RECORDS FOR THIS EXERCISE
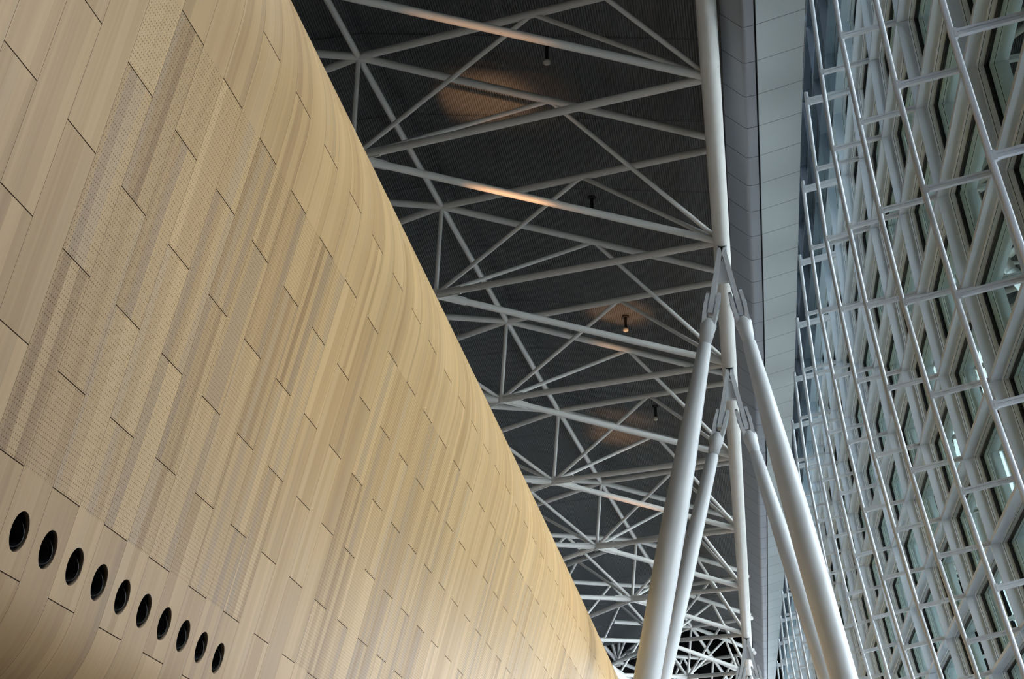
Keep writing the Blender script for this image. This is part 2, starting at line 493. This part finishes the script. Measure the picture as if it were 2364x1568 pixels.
# ------------------------------------------------------------------ fascia and soffit between eave tube and facade
SOF = [(32.0, 1.099, 19.482, 0.006, 19.169, -0.247, -0.627, 19.429),
       (36.0, 1.008, 19.436, -0.012, 19.143, -0.273, -0.698, 19.44),
       (40.0, 0.947, 19.384, -0.033, 19.103, -0.305, -0.763, 19.427),
       (44.0, 0.9, 19.327, -0.057, 19.052, -0.339, -0.823, 19.397),
       (48.0, 0.856, 19.262, -0.087, 18.991, -0.377, -0.881, 19.352),
       (52.0, 0.811, 19.189, -0.12, 18.921, -0.417, -0.935, 19.294),
       (56.0, 0.762, 19.106, -0.158, 18.842, -0.459, -0.987, 19.223),
       (60.0, 0.705, 19.012, -0.199, 18.752, -0.503, -1.037, 19.138),
       (64.0, 0.642, 18.906, -0.245, 18.652, -0.548, -1.085, 19.041),
       (68.0, 0.571, 18.787, -0.293, 18.539, -0.594, -1.132, 18.928),
       (72.0, 0.491, 18.653, -0.345, 18.413, -0.642, -1.178, 18.801),
       (76.0, 0.403, 18.503, -0.399, 18.272, -0.69, -1.222, 18.656),
       (80.0, 0.307, 18.335, -0.457, 18.116, -0.739, -1.265, 18.495),
       (84.0, 0.21, 18.218, -0.515, 18.01, -0.789, -1.308, 18.384),
       (88.0, 0.106, 18.09, -0.575, 17.895, -0.839, -1.35, 18.263),
       (92.0, -0.006, 17.941, -0.638, 17.759, -0.89, -1.391, 18.119),
       (96.0, -0.127, 17.769, -0.703, 17.604, -0.941, -1.432, 17.955),
       (100.0, -0.255, 17.574, -0.77, 17.426, -0.993, -1.471, 17.766),
       (104.0, -0.391, 17.355, -0.84, 17.226, -1.046, -1.509, 17.554),
       (108.0, -0.537, 17.109, -0.913, 17.001, -1.1, -1.547, 17.316),
       (112.0, -0.691, 16.837, -0.988, 16.751, -1.154, -1.583, 17.051),
       (116.0, -0.854, 16.536, -1.066, 16.475, -1.219, -1.622, 16.754),
       (120.0, -1.027, 16.205, -1.146, 16.171, -1.296, -1.712, 16.461),
       (124.0, -1.109, 15.844, -1.222, 15.812, -1.375, -1.804, 16.112)]
def sec(Y):
    """fascia and soffit section at distance Y (outer edge D, open joint C, rounded lip B, top A)"""
    r = SOF
    j = max(0, min(len(r) - 2, int((Y - r[0][0]) // 4.0))); f = (Y - r[j][0]) / 4.0
    Dx, Dz, Cx, Cz, Bx, Ax, Az = [r[j][q] + (r[j + 1][q] - r[j][q]) * f for q in range(1, 8)]
    Cz += EYE; Dz += EYE
    return dict(A=V(Ax, Y, Az + EYE), B=V(Bx, Y, Cz - .05), C=V(Cx, Y, Cz), D=V(Dx, Y, Dz))

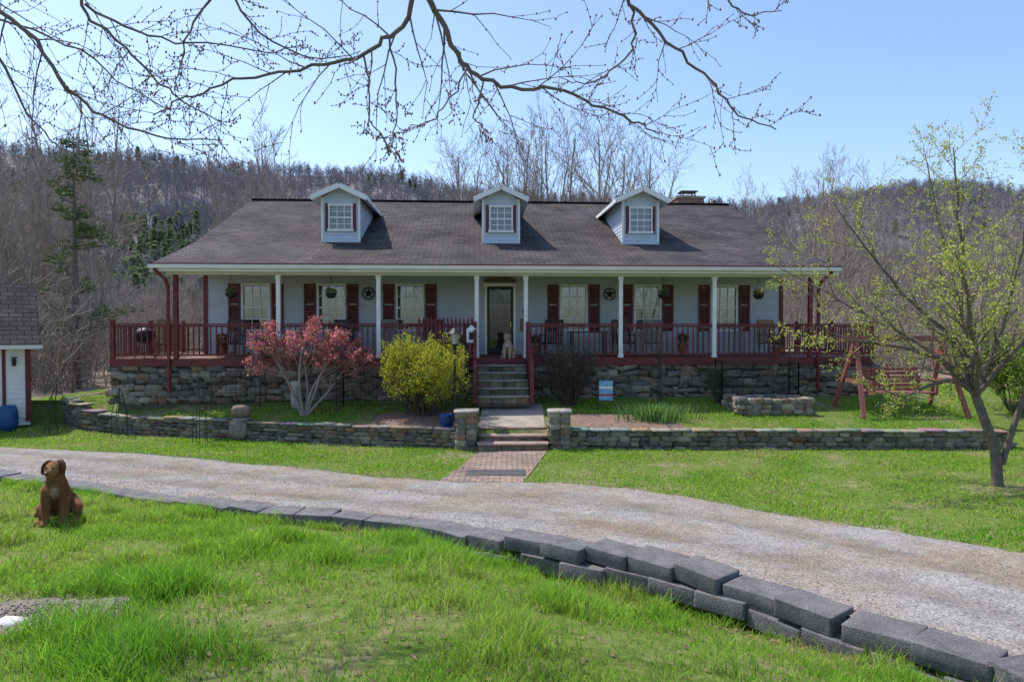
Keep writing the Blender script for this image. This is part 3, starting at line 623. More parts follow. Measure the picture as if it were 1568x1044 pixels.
# field fence behind the shed
e=empty('field_fence');mb=MB();fp=[(-24,25),(-21.5,25.3),(-19,25.6),(-16.7,25.9),(-14.4,26.2),(-12,26.5)]
for i,(a,b_) in enumerate(fp): z=gh(a,b_);mb.cyl((a,b_,z-.1),(a+rng.uniform(-.03,.03),b_,z+1.3),.055,.045,7)
for (a,b_),(c,d) in zip(fp,fp[1:]):
    for h in(.25,.5,.75,1.0,1.22): mb.cyl((a,b_,gh(a,b_)+h),(c,d,gh(c,d)+h),.009,.009,4,1)
mb.obj('posts_and_wire',[M_wood,M_wire],e)
# ---------------------------------------------------------------- lamp post, sign, flag, pots
e=empty('lamp_post',(-1.38,16.4,gh(-1.38,16.4)));mb=MB();t=2.12
mb.lathe((0,0,0),[(.10,0),(.10,.05),(.06,.1),(.045,.3),(.035,.35),(.03,t-.35),(.05,t-.33),(.03,t-.3),(.09,t-.26)],12)
for a in range(4): an=a*1.5708+.785;mb.beam((.085*math.cos(an),.085*math.sin(an),t-.26),(.12*math.cos(an),.12*math.sin(an),t),.014,.014)
mb.lathe((0,0,t),[(.17,0),(.14,.03),(.05,.12),(.015,.14),(.02,.17),(.0,.2)],12);mb.obj('post',[M_black],e)
mb=MB();mb.lathe((0,0,t-.25),[(.075,0),(.105,.24)],4);mb.obj('lantern_glass',[pm('frosted_glass',(.5,.5,.47),rough=.3,bp=0)],e)
e=empty('hanging_sign',hp(-1.05,-2.75,0),R_(3.2));mb=MB();mb.cyl((0,0,.1),(0,0,2.15),.015,.015,8,1);mb.beam((0,0,2.12),(.3,0,2.12),.02,.02,1)
mb.box(.03,.3,-.012,.012,1.62,1.98,0);mb.add([(.03,0,1.98),(.3,0,1.98),(.165,0,2.1)],[(0,1,2)],0);mb.box(.1,.23,-.018,-.012,1.7,1.9,1);mb.obj('sign',[M_white,M_black],e)
e=empty('garden_flag',(2.42,17.6,gh(2.42,17.6)));mb=MB()
mb.cyl((-.2,0,0),(-.2,0,.75),.008,.008,6,1);mb.cyl((-.2,0,.74),(.2,0,.74),.008,.008,6,1)
K=8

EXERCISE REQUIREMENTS
Quote the preceding records in their entirety, excluding every picture.

WRITTEN RESPONSE
Keep writing the Blender script for this image. This is part 2, starting at line 493. This part finishes the script. Measure the picture as if it were 2364x1568 pixels.
# ------------------------------------------------------------------ fascia and soffit between eave tube and facade
SOF = [(32.0, 1.099, 19.482, 0.006, 19.169, -0.247, -0.627, 19.429),
       (36.0, 1.008, 19.436, -0.012, 19.143, -0.273, -0.698, 19.44),
       (40.0, 0.947, 19.384, -0.033, 19.103, -0.305, -0.763, 19.427),
       (44.0, 0.9, 19.327, -0.057, 19.052, -0.339, -0.823, 19.397),
       (48.0, 0.856, 19.262, -0.087, 18.991, -0.377, -0.881, 19.352),
       (52.0, 0.811, 19.189, -0.12, 18.921, -0.417, -0.935, 19.294),
       (56.0, 0.762, 19.106, -0.158, 18.842, -0.459, -0.987, 19.223),
       (60.0, 0.705, 19.012, -0.199, 18.752, -0.503, -1.037, 19.138),
       (64.0, 0.642, 18.906, -0.245, 18.652, -0.548, -1.085, 19.041),
       (68.0, 0.571, 18.787, -0.293, 18.539, -0.594, -1.132, 18.928),
       (72.0, 0.491, 18.653, -0.345, 18.413, -0.642, -1.178, 18.801),
       (76.0, 0.403, 18.503, -0.399, 18.272, -0.69, -1.222, 18.656),
       (80.0, 0.307, 18.335, -0.457, 18.116, -0.739, -1.265, 18.495),
       (84.0, 0.21, 18.218, -0.515, 18.01, -0.789, -1.308, 18.384),
       (88.0, 0.106, 18.09, -0.575, 17.895, -0.839, -1.35, 18.263),
       (92.0, -0.006, 17.941, -0.638, 17.759, -0.89, -1.391, 18.119),
       (96.0, -0.127, 17.769, -0.703, 17.604, -0.941, -1.432, 17.955),
       (100.0, -0.255, 17.574, -0.77, 17.426, -0.993, -1.471, 17.766),
       (104.0, -0.391, 17.355, -0.84, 17.226, -1.046, -1.509, 17.554),
       (108.0, -0.537, 17.109, -0.913, 17.001, -1.1, -1.547, 17.316),
       (112.0, -0.691, 16.837, -0.988, 16.751, -1.154, -1.583, 17.051),
       (116.0, -0.854, 16.536, -1.066, 16.475, -1.219, -1.622, 16.754),
       (120.0, -1.027, 16.205, -1.146, 16.171, -1.296, -1.712, 16.461),
       (124.0, -1.109, 15.844, -1.222, 15.812, -1.375, -1.804, 16.112)]
def sec(Y):
    """fascia and soffit section at distance Y (outer edge D, open joint C, rounded lip B, top A)"""
    r = SOF
    j = max(0, min(len(r) - 2, int((Y - r[0][0]) // 4.0))); f = (Y - r[j][0]) / 4.0
    Dx, Dz, Cx, Cz, Bx, Ax, Az = [r[j][q] + (r[j + 1][q] - r[j][q]) * f for q in range(1, 8)]
    Cz += EYE; Dz += EYE
    return dict(A=V(Ax, Y, Az + EYE), B=V(Bx, Y, Cz - .05), C=V(Cx, Y, Cz), D=V(Dx, Y, Dz))

Keep writing the Blender script for this image. This is part 3, starting at line 623. More parts follow. Measure the picture as if it were 1568x1044 pixels.
# field fence behind the shed
e=empty('field_fence');mb=MB();fp=[(-24,25),(-21.5,25.3),(-19,25.6),(-16.7,25.9),(-14.4,26.2),(-12,26.5)]
for i,(a,b_) in enumerate(fp): z=gh(a,b_);mb.cyl((a,b_,z-.1),(a+rng.uniform(-.03,.03),b_,z+1.3),.055,.045,7)
for (a,b_),(c,d) in zip(fp,fp[1:]):
    for h in(.25,.5,.75,1.0,1.22): mb.cyl((a,b_,gh(a,b_)+h),(c,d,gh(c,d)+h),.009,.009,4,1)
mb.obj('posts_and_wire',[M_wood,M_wire],e)
# ---------------------------------------------------------------- lamp post, sign, flag, pots
e=empty('lamp_post',(-1.38,16.4,gh(-1.38,16.4)));mb=MB();t=2.12
mb.lathe((0,0,0),[(.10,0),(.10,.05),(.06,.1),(.045,.3),(.035,.35),(.03,t-.35),(.05,t-.33),(.03,t-.3),(.09,t-.26)],12)
for a in range(4): an=a*1.5708+.785;mb.beam((.085*math.cos(an),.085*math.sin(an),t-.26),(.12*math.cos(an),.12*math.sin(an),t),.014,.014)
mb.lathe((0,0,t),[(.17,0),(.14,.03),(.05,.12),(.015,.14),(.02,.17),(.0,.2)],12);mb.obj('post',[M_black],e)
mb=MB();mb.lathe((0,0,t-.25),[(.075,0),(.105,.24)],4);mb.obj('lantern_glass',[pm('frosted_glass',(.5,.5,.47),rough=.3,bp=0)],e)
e=empty('hanging_sign',hp(-1.05,-2.75,0),R_(3.2));mb=MB();mb.cyl((0,0,.1),(0,0,2.15),.015,.015,8,1);mb.beam((0,0,2.12),(.3,0,2.12),.02,.02,1)
mb.box(.03,.3,-.012,.012,1.62,1.98,0);mb.add([(.03,0,1.98),(.3,0,1.98),(.165,0,2.1)],[(0,1,2)],0);mb.box(.1,.23,-.018,-.012,1.7,1.9,1);mb.obj('sign',[M_white,M_black],e)
e=empty('garden_flag',(2.42,17.6,gh(2.42,17.6)));mb=MB()
mb.cyl((-.2,0,0),(-.2,0,.75),.008,.008,6,1);mb.cyl((-.2,0,.74),(.2,0,.74),.008,.008,6,1)
K=8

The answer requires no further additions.